As far as what you're seeing, just to verify you feel this is happening in Legend, but Hall of Fame is working just fine? I.e. that due to the way you're playing, that Hall of Fame is actually harder than Legend? Isn't this really the same conclusion as the guy who said that Rookie was harder than Hall of Fame? You yourself acknowledge it's not a lot of games either way.
Wouldn't you also agree that there is nothing I can say to convince you otherwise? If you read my posts, I haven't even disagreed with your conclusions - only talked about your method of experimenting.
All the experiments listed so far have one thing in common - everyone can get different results from them and draw conflicting conclusions. The experiments themselves could be more objective, because the experimenter/observer is the one generating all the data. Maybe you'll even confirm your previous results but find a different explanation for them.
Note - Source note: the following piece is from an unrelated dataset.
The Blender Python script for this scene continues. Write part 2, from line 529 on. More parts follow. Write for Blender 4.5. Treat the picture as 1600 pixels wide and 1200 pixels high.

In the Clever Hans example, even the most skeptical scientists who didn't believe the horse was psychic couldn't help but prove the horse was psychic due to the flawed experiment. It's a proven and repeatable phenomenon, and it's not a question of open mindedness. More to the point, everything you've described here is so subjective that no evidence to the contrary would be sufficient.
You've said this happens on Legend, but not on Hall of Fame. Wouldn't you agree there will definitely be people who feel this is happening in Hall of Fame? Wouldn't you disagree with them?
It's actually not really surprising for a skilled player to win several games in a row on Legend with max sliders. The game would be broken and predetermined if that didn't happen.
If there were 1 million people starting a season, some people are going to win 20 games in a row. Some could win 10 in a row, lower their difficulty level, and lose 10 in a row.